Data listing:
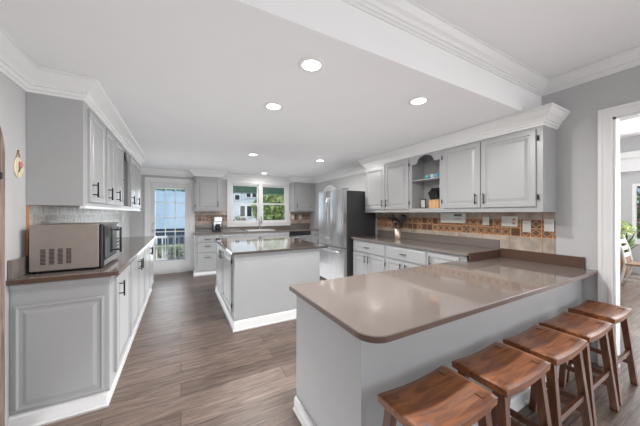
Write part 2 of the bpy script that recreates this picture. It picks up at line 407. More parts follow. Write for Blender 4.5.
# patio door in the back wall
m = MB()
for a, e, t in ((0, .02, .024), (.02, .06, .017), (.06, .09, .024)):
    m.box(DX0-e, DX0-a, YB, YB-t, 0, DZ+a).box(DX1+a, DX1+e, YB, YB-t, 0, DZ+a).box(DX0-e, DX1+e, YB, YB-t, DZ+a, DZ+e)
m.box(DX0, DX0+.015, YB, yb, 0, DZ).box(DX1-.015, DX1, YB, yb, 0, DZ).box(DX0, DX1, YB, yb, DZ-.015, DZ).box(DX0, DX1, YB, yb, 0, .02)
struct('trim_7', m, WHITE)
gx0, gx1, gz0, gz1 = -.50, .075, .29, 1.91
d0, d1 = DX0+.018, DX1-.018; yd0, yd1 = YB+.02, YB+.062
m = MB().box(d0, gx0, yd0, yd1, .022, DZ-.018).box(gx1, d1, yd0, yd1, .022, DZ-.018).box(gx0, gx1, yd0, yd1, .022, gz0).box(gx0, gx1, yd0, yd1, gz1, DZ-.018)
m.rings((gx0-.03, yd0, gz0-.03), (1, 0, 0), (0, 0, 1), (0, -1, 0), .03, gz1-gz0+.06, [(0, 0), (.003, .012)])
m.rings((gx1, yd0, gz0-.03), (1, 0, 0), (0, 0, 1), (0, -1, 0), .03, gz1-gz0+.06, [(0, 0), (.003, .012)])
m.rings((gx0, yd0, gz0-.03), (1, 0, 0), (0, 0, 1), (0, -1, 0), gx1-gx0, .03, [(0, 0), (.003, .012)])
m.rings((gx0, yd0, gz1), (1, 0, 0), (0, 0, 1), (0, -1, 0), gx1-gx0, .03, [(0, 0), (.003, .012)])
door = struct('door_1', m, DOORW)
m = MB()
for i in (1, 2):
    x = gx0+(gx1-gx0)*i/3; m.box(x-.009, x+.009, yd0+.004, yd1-.004, gz0, gz1)
for i in range(1, 5):
    z = gz0+(gz1-gz0)*i/5; m.box(gx0, gx1, yd0+.006, yd1-.006, z-.009, z+.009)
m.build('muntin', DOORW, door)
MB().box(gx0, gx1, yd0+.018, yd0+.024, gz0, gz1).build('pane', GLASS, door)
MB().lathe([(.030, 0), (.030, -.008), (.012, -.012), (.012, -.04), (.028, -.05), (.028, -.068), (.014, -.078)], (d0+.055, yd0, .97), axis='y').build('door_knob', STEEL, door)
MB().lathe([(.028, 0), (.028, -.012), (.018, -.02)], (d0+.055, yd0, 1.12), axis='y').build('deadbolt', STEEL, door)
m = MB()
for z in (.3, 1.05, 1.8): m.cyl((d1+.004, yd0-.006, z-.045), (d1+.004, yd0-.006, z+.045), .007)
m.build('hinge', STEEL, door)

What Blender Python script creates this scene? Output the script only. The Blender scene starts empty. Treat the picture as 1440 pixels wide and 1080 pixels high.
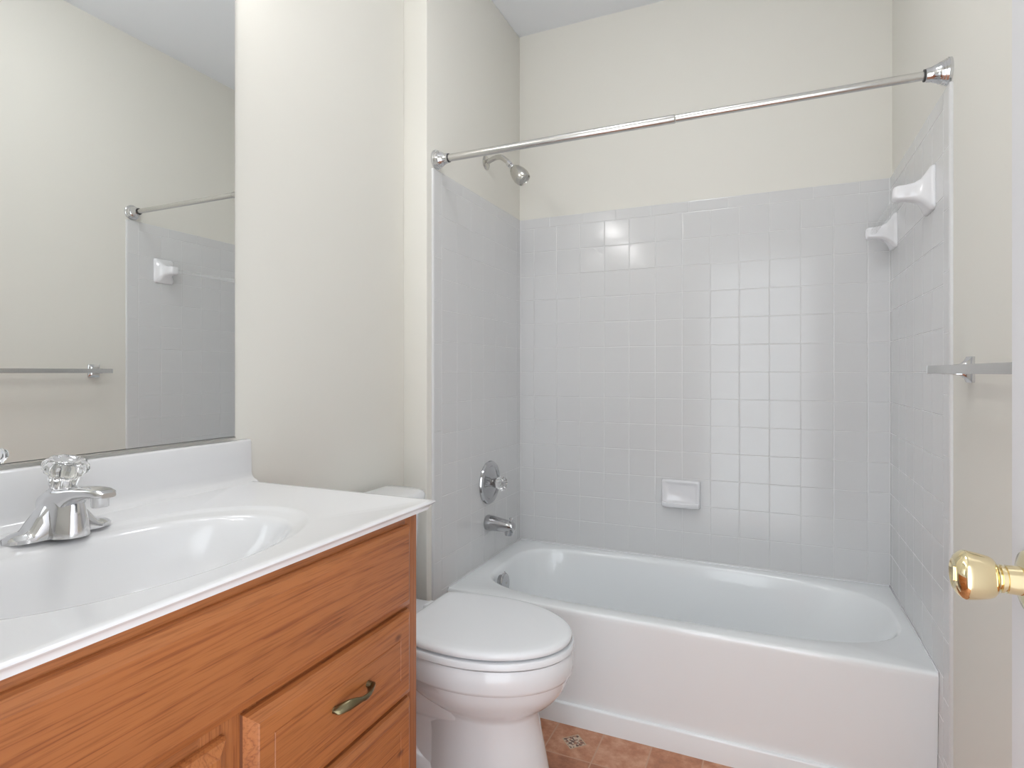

Exercise details: All of the records above must be copied exactly, except for the pictures.

Complete response:
Write part 2 of the bpy script that recreates this picture. It picks up at line 407. More parts follow. Write for Blender 4.5.
# patio door in the back wall
m = MB()
for a, e, t in ((0, .02, .024), (.02, .06, .017), (.06, .09, .024)):
    m.box(DX0-e, DX0-a, YB, YB-t, 0, DZ+a).box(DX1+a, DX1+e, YB, YB-t, 0, DZ+a).box(DX0-e, DX1+e, YB, YB-t, DZ+a, DZ+e)
m.box(DX0, DX0+.015, YB, yb, 0, DZ).box(DX1-.015, DX1, YB, yb, 0, DZ).box(DX0, DX1, YB, yb, DZ-.015, DZ).box(DX0, DX1, YB, yb, 0, .02)
struct('trim_7', m, WHITE)
gx0, gx1, gz0, gz1 = -.50, .075, .29, 1.91
d0, d1 = DX0+.018, DX1-.018; yd0, yd1 = YB+.02, YB+.062
m = MB().box(d0, gx0, yd0, yd1, .022, DZ-.018).box(gx1, d1, yd0, yd1, .022, DZ-.018).box(gx0, gx1, yd0, yd1, .022, gz0).box(gx0, gx1, yd0, yd1, gz1, DZ-.018)
m.rings((gx0-.03, yd0, gz0-.03), (1, 0, 0), (0, 0, 1), (0, -1, 0), .03, gz1-gz0+.06, [(0, 0), (.003, .012)])
m.rings((gx1, yd0, gz0-.03), (1, 0, 0), (0, 0, 1), (0, -1, 0), .03, gz1-gz0+.06, [(0, 0), (.003, .012)])
m.rings((gx0, yd0, gz0-.03), (1, 0, 0), (0, 0, 1), (0, -1, 0), gx1-gx0, .03, [(0, 0), (.003, .012)])
m.rings((gx0, yd0, gz1), (1, 0, 0), (0, 0, 1), (0, -1, 0), gx1-gx0, .03, [(0, 0), (.003, .012)])
door = struct('door_1', m, DOORW)
m = MB()
for i in (1, 2):
    x = gx0+(gx1-gx0)*i/3; m.box(x-.009, x+.009, yd0+.004, yd1-.004, gz0, gz1)
for i in range(1, 5):
    z = gz0+(gz1-gz0)*i/5; m.box(gx0, gx1, yd0+.006, yd1-.006, z-.009, z+.009)
m.build('muntin', DOORW, door)
MB().box(gx0, gx1, yd0+.018, yd0+.024, gz0, gz1).build('pane', GLASS, door)
MB().lathe([(.030, 0), (.030, -.008), (.012, -.012), (.012, -.04), (.028, -.05), (.028, -.068), (.014, -.078)], (d0+.055, yd0, .97), axis='y').build('door_knob', STEEL, door)
MB().lathe([(.028, 0), (.028, -.012), (.018, -.02)], (d0+.055, yd0, 1.12), axis='y').build('deadbolt', STEEL, door)
m = MB()
for z in (.3, 1.05, 1.8): m.cyl((d1+.004, yd0-.006, z-.045), (d1+.004, yd0-.006, z+.045), .007)
m.build('hinge', STEEL, door)

What Blender Python script creates this scene? Output the script only. The Blender scene starts empty. Treat the picture as 1440 pixels wide and 1080 pixels high.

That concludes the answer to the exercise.